* GIVEN REQUEST *
From the first line of the data down to and including the line with "so = bpy.data.objects.new('sun', sd);", copy everything exactly, leaving out pictures.

* AVAILABLE DATA *
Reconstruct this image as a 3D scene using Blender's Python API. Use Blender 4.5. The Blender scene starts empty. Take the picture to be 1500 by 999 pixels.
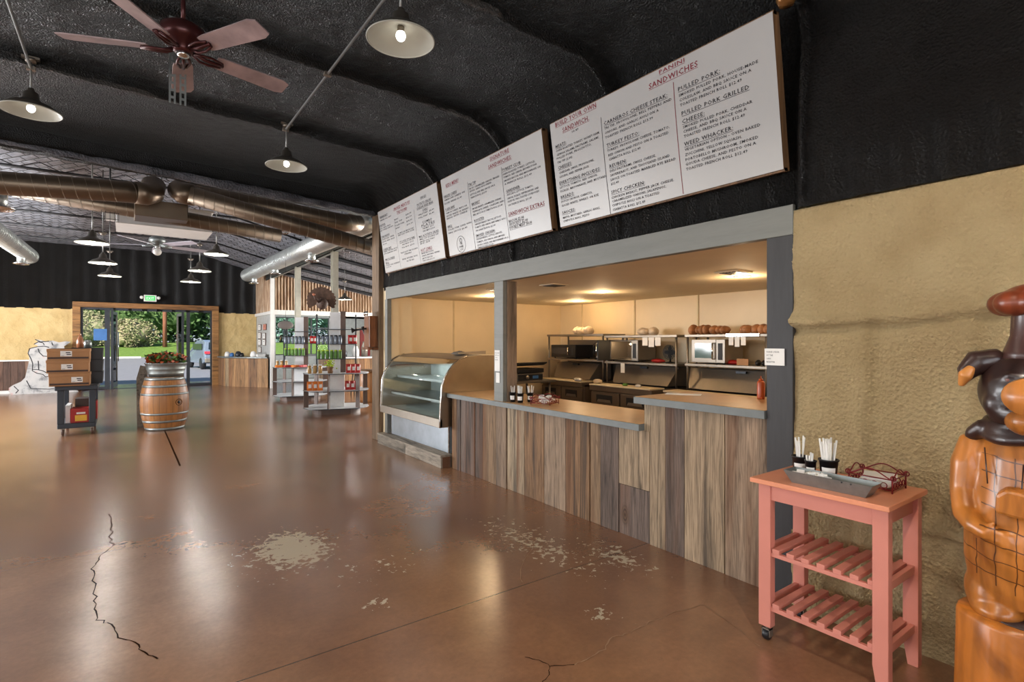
import bpy, bmesh, math, random
import numpy as np
from mathutils import Vector, Matrix
PI = math.pi
sc = bpy.context.scene
COL = sc.collection
rnd = random.Random(7)

# ------------------------------------------------------------------ camera, world, sun, exposure
FPX = 780.0
YAW = math.atan(566/780.0)
cam_d = bpy.data.cameras.new('camera'); cam = bpy.data.objects.new('camera', cam_d); COL.objects.link(cam)
cam.location = (0, 0, 1.6); cam.rotation_euler = (PI/2, 0, -YAW)
cam_d.sensor_width = 36; cam_d.lens = FPX/1500*36; cam_d.clip_start = .05; cam_d.clip_end = 400
sc.camera = cam
sc.view_settings.view_transform = 'Standard'; sc.view_settings.look = 'None'
sc.view_settings.gamma = 1; sc.view_settings.use_curve_mapping = False
sc.view_settings.exposure = 0.0

w = bpy.data.worlds.new('sky'); sc.world = w; w.use_nodes = True
wn = w.node_tree; wn.nodes.clear()
wo = wn.nodes.new('ShaderNodeOutputWorld'); wb = wn.nodes.new('ShaderNodeBackground')
sk = wn.nodes.new('ShaderNodeTexSky'); sk.sky_type = 'HOSEK_WILKIE'; sk.sun_direction = Vector((-.5, .2, .7)).normalized(); sk.turbidity = 3.5
wn.links.new(sk.outputs[0], wb.inputs[0]); wn.links.new(wb.outputs[0], wo.inputs[0]); wb.inputs[1].default_value = 4.2

sd = bpy.data.lights.new('sun', 'SUN'); sd.energy = 13; sd.angle = .02; sd.color = (1, .93, .8)
so = bpy.data.objects.new('sun', sd); COL.objects.link(so); so.rotation_euler = (math.radians(38), math.radians(-38), 0)

LIGHTS = []
def spot(name, loc, power, color=(1, .85, .66), r=.03):
    d = bpy.data.lights.new(name, 'SPOT'); d.energy = power; d.color = color; d.shadow_soft_size = r; d.spot_size = math.radians(158); d.spot_blend = .35
    o = bpy.data.objects.new(name, d); COL.objects.link(o); o.location = loc; return o
def area(name, loc, rot, sx, sy, power, color=(1, 1, 1)):
    d = bpy.data.lights.new(name, 'AREA'); d.shape = 'RECTANGLE'; d.size = sx; d.size_y = sy; d.energy = power; d.color = color
    o = bpy.data.objects.new(name, d); COL.objects.link(o); o.location = loc; o.rotation_euler = rot; return o
def point(name, loc, power, color=(1, .85, .66), r=.05, parent=None):
    d = bpy.data.lights.new(name, 'POINT'); d.energy = power; d.color = color; d.shadow_soft_size = r
    o = bpy.data.objects.new(name, d); COL.objects.link(o); o.location = loc
    if parent: o.parent = parent
    return o
DAY = (.95, .97, 1)
# interior fill lights, added at unseen openings of the left, near and side-room walls
for wy, wp in ((-1.2, 60), (2.6, 80), (6.4, 110), (12.0, 650), (17.0, 850)):
    area('window_daylight', (-5.95, wy, 2.0), (0, -PI/2, 0), 1.6, 2.6, wp, DAY)
area('window_daylight', (-1.0, -3.95, 2.0), (PI/2, 0, 0), 5.6, 2.2, 170, DAY)
area('side_room_daylight', (10.7, 14.5, 1.7), (0, PI/2, 0), 1.4, 8, 1100, (1, .96, .90))
def portal(loc, rot, sx, sy):
    o = area('sky_portal', loc, rot, sx, sy, 0); o.data.cycles.is_portal = True
portal((.68, 22.45, 1.4), (-PI/2, 0, 0), 3.7, 2.7)
portal((6.6, 24.2, 1.8), (-PI/2, 0, 0), 3.4, 1.8)
# recessed downlights of the kitchen ceiling
KITCH = [(6.40, 6.89), (4.6, 6.9), (5.5, 5.4), (5.4, 3.2), (4.5, 1.6), (6.3, 1.6)]
for kx, ky in KITCH:
    point('downlight_light', (kx, ky, 2.18), 15, (1, .70, .40), .06)

# ------------------------------------------------------------------ materials
def srgb(h):
    h = h.lstrip('#'); v = [int(h[i:i+2], 16)/255 for i in (0, 2, 4)]
    return tuple(c/12.92 if c <= .04045 else ((c+.055)/1.055)**2.4 for c in v)
class NT:
    def __init__(s, m): s.t = m.node_tree; s.n = s.t.nodes; s.l = s.t.links
    def new(s, k, **kw):
        n = s.n.new(k)
        for a, b in kw.items(): setattr(n, a, b)
        return n
    def link(s, a, b): s.l.new(a, b)
    def coords(s, scale=(1, 1, 1), kind='Object'):
        tc = s.new('ShaderNodeTexCoord'); mp = s.new('ShaderNodeMapping'); mp.inputs['Scale'].default_value = scale
        s.link(tc.outputs[kind], mp.inputs[0]); return mp.outputs[0]
    def noise(s, vec, scale, detail=3, rough=.5, dist=0):
        n = s.new('ShaderNodeTexNoise'); n.inputs['Scale'].default_value = scale; n.inputs['Detail'].default_value = detail
        n.inputs['Roughness'].default_value = rough; n.inputs['Distortion'].default_value = dist
        if vec is not None: s.link(vec, n.inputs['Vector'])
        return n.outputs['Fac']
    def ramp(s, fac, stops, interp='LINEAR'):
        r = s.new('ShaderNodeValToRGB'); r.color_ramp.interpolation = interp
        e = r.color_ramp.elements
        while len(e) < len(stops): e.new(.5)
        for i, (p, c) in enumerate(stops):
            e[i].position = p; e[i].color = (c[0], c[1], c[2], 1) if hasattr(c, '__len__') else (c, c, c, 1)
        s.link(fac, r.inputs[0]); return r.outputs[0]
    def mix(s, fac, a, b, mode='MIX'):
        m = s.new('ShaderNodeMix'); m.data_type = 'RGBA'; m.blend_type = mode
        for i, v in ((0, fac), (6, a), (7, b)):
            if isinstance(v, bpy.types.NodeSocket): s.link(v, m.inputs[i])
            elif i == 0: m.inputs[0].default_value = v
            else: m.inputs[i].default_value = (*v[:3], 1)
        return m.outputs[2]
    def math(s, op, a, b=None, c=None):
        m = s.new('ShaderNodeMath'); m.operation = op
        for i, v in enumerate((a, b, c)):
            if v is None: continue
            if isinstance(v, bpy.types.NodeSocket): s.link(v, m.inputs[i])
            else: m.inputs[i].default_value = v
        return m.outputs[0]
    def bump(s, h, strength=.3, dist=.01):
        b = s.new('ShaderNodeBump'); b.inputs['Strength'].default_value = strength; b.inputs['Distance'].default_value = dist
        s.link(h, b.inputs['Height']); s.link(b.outputs[0], s.b.inputs['Normal'])
def base(name, col=(.5, .5, .5), rough=.5, metal=0, spec=.5):
    m = bpy.data.materials.new(name); m.use_nodes = True
    nt = NT(m); nt.b = nt.n['Principled BSDF']
    nt.b.inputs['Base Color'].default_value = (*col, 1); nt.b.inputs['Roughness'].default_value = rough
    nt.b.inputs['Metallic'].default_value = metal; nt.b.inputs['Specular IOR Level'].default_value = spec
    return m, nt
def vary(name, hexc, rough=.5, metal=0, amount=.12, scale=6, bump=0, spec=.5):
    c = srgb(hexc); m, nt = base(name, c, rough, metal, spec)
    f = nt.noise(nt.coords(), scale, 4, .6)
    lo = tuple(x*(1-amount) for x in c); hi = tuple(min(1, x*(1+amount)) for x in c)
    nt.link(nt.ramp(f, [(.3, lo), (.7, hi)]), nt.b.inputs['Base Color'])
    if bump: nt.bump(nt.noise(nt.coords(), scale*8, 3), bump, .003)
    return m
def emis(name, col, strength):
    m, nt = base(name, (0, 0, 0)); nt.b.inputs['Emission Color'].default_value = (*col, 1); nt.b.inputs['Emission Strength'].default_value = strength
    return m
def glass(name, tint=(1, 1, 1), refl=.12, rough=.02):
    m = bpy.data.materials.new(name); m.use_nodes = True; t = m.node_tree; t.nodes.clear()
    o = t.nodes.new('ShaderNodeOutputMaterial'); mx = t.nodes.new('ShaderNodeMixShader'); tr = t.nodes.new('ShaderNodeBsdfTransparent'); gl = t.nodes.new('ShaderNodeBsdfGlossy')
    fr = t.nodes.new('ShaderNodeLayerWeight'); fr.inputs[0].default_value = refl
    tr.inputs[0].default_value = (*tint, 1); gl.inputs[1].default_value = rough
    t.links.new(fr.outputs['Fresnel'], mx.inputs[0]); t.links.new(tr.outputs[0], mx.inputs[1]); t.links.new(gl.outputs[0], mx.inputs[2]); t.links.new(mx.outputs[0], o.inputs[0])
    return m
def wood(name, cols, axis=2, grain=14, stretch=.12, rough=.6, bump=.3, island=True, spec=.4, streak=None, contrast=1.0):
    m, nt = base(name, (.3, .2, .1), rough, 0, spec)
    geo = nt.new('ShaderNodeNewGeometry')
    tc = nt.new('ShaderNodeTexCoord'); mp = nt.new('ShaderNodeMapping')
    s = [1, 1, 1]; s[axis] = stretch; mp.inputs['Scale'].default_value = s
    add = nt.new('ShaderNodeVectorMath'); add.operation = 'MULTIPLY_ADD'
    cmb = nt.new('ShaderNodeCombineXYZ')
    for i in range(3): nt.link(geo.outputs['Random Per Island'], cmb.inputs[i])
    add.inputs[1].default_value = (37, 53, 71)
    nt.link(cmb.outputs[0], add.inputs[0]); nt.link(tc.outputs['Object'], add.inputs[2])
    nt.link(add.outputs[0], mp.inputs[0]); v = mp.outputs[0]
    f = nt.noise(v, grain, 6, .65, .6); g = nt.noise(v, grain*5, 3, .7, .2)
    n = len(cols)
    if island:
        r = nt.ramp(geo.outputs['Random Per Island'], [(i/n, cols[i]) for i in range(n)], 'CONSTANT')
    else: r = nt.ramp(f, [(.3, cols[0]), (.7, cols[-1])])
    dark = nt.ramp(f, [(.34, .32), (.46, .8), (.62, 1.15), (.75, 1.35)])
    c = nt.mix(contrast, r, dark, 'MULTIPLY')
    fine = nt.ramp(g, [(.3, .62), (.6, 1.1)])
    c = nt.mix(.8*contrast, c, fine, 'MULTIPLY')
    if streak:
        wv = nt.new('ShaderNodeTexWave'); wv.wave_type = 'BANDS'; wv.bands_direction = 'Y'; wv.inputs['Scale'].default_value = 11; wv.inputs['Distortion'].default_value = 22; wv.inputs['Detail'].default_value = 5; wv.inputs['Detail Scale'].default_value = 1.6; nt.link(v, wv.inputs['Vector'])
        c = nt.mix(.45, c, nt.ramp(wv.outputs['Fac'], [(.1, .4), (.4, 1.0), (.8, 1.1)]), 'MULTIPLY')
        mk = nt.new('ShaderNodeMapping'); mk.inputs['Scale'].default_value = (1, 1, .5); nt.link(add.outputs[0], mk.inputs[0])
        vo = nt.new('ShaderNodeTexVoronoi'); vo.inputs['Scale'].default_value = 2.3; nt.link(mk.outputs[0], vo.inputs['Vector'])
        sepc = nt.new('ShaderNodeSeparateColor'); nt.link(vo.outputs['Color'], sepc.inputs[0])
        on = nt.math('GREATER_THAN', sepc.outputs[0], .45)
        ring = nt.math('ADD', nt.math('MULTIPLY', nt.math('SINE', nt.math('MULTIPLY', vo.outputs['Distance'], 190)), .5), .5)
        km = nt.math('MULTIPLY', on, nt.ramp(vo.outputs['Distance'], [(.045, 1), (.13, 0)]))
        c = nt.mix(km, c, nt.mix(ring, (.02, .014, .01), (.10, .06, .035)))
        h = nt.noise(v, 3.5, 2, .5, .3)
        c = nt.mix(nt.ramp(h, [(.53, 0), (.62, .8)]), c, streak)
        c = nt.mix(nt.ramp(nt.noise(v, 5.5, 3, .6, .8), [(.58, 0), (.68, .8)]), c, (.035, .027, .022))
    nt.link(c, nt.b.inputs['Base Color'])
    if bump: nt.bump(nt.math('ADD', f, g), bump, .006)
    return m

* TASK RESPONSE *
Reconstruct this image as a 3D scene using Blender's Python API. Use Blender 4.5. The Blender scene starts empty. Take the picture to be 1500 by 999 pixels.
import bpy, bmesh, math, random
import numpy as np
from mathutils import Vector, Matrix
PI = math.pi
sc = bpy.context.scene
COL = sc.collection
rnd = random.Random(7)

# ------------------------------------------------------------------ camera, world, sun, exposure
FPX = 780.0
YAW = math.atan(566/780.0)
cam_d = bpy.data.cameras.new('camera'); cam = bpy.data.objects.new('camera', cam_d); COL.objects.link(cam)
cam.location = (0, 0, 1.6); cam.rotation_euler = (PI/2, 0, -YAW)
cam_d.sensor_width = 36; cam_d.lens = FPX/1500*36; cam_d.clip_start = .05; cam_d.clip_end = 400
sc.camera = cam
sc.view_settings.view_transform = 'Standard'; sc.view_settings.look = 'None'
sc.view_settings.gamma = 1; sc.view_settings.use_curve_mapping = False
sc.view_settings.exposure = 0.0

w = bpy.data.worlds.new('sky'); sc.world = w; w.use_nodes = True
wn = w.node_tree; wn.nodes.clear()
wo = wn.nodes.new('ShaderNodeOutputWorld'); wb = wn.nodes.new('ShaderNodeBackground')
sk = wn.nodes.new('ShaderNodeTexSky'); sk.sky_type = 'HOSEK_WILKIE'; sk.sun_direction = Vector((-.5, .2, .7)).normalized(); sk.turbidity = 3.5
wn.links.new(sk.outputs[0], wb.inputs[0]); wn.links.new(wb.outputs[0], wo.inputs[0]); wb.inputs[1].default_value = 4.2

sd = bpy.data.lights.new('sun', 'SUN'); sd.energy = 13; sd.angle = .02; sd.color = (1, .93, .8)
so = bpy.data.objects.new('sun', sd); COL.objects.link(so); so.rotation_euler = (math.radians(38), math.radians(-38), 0)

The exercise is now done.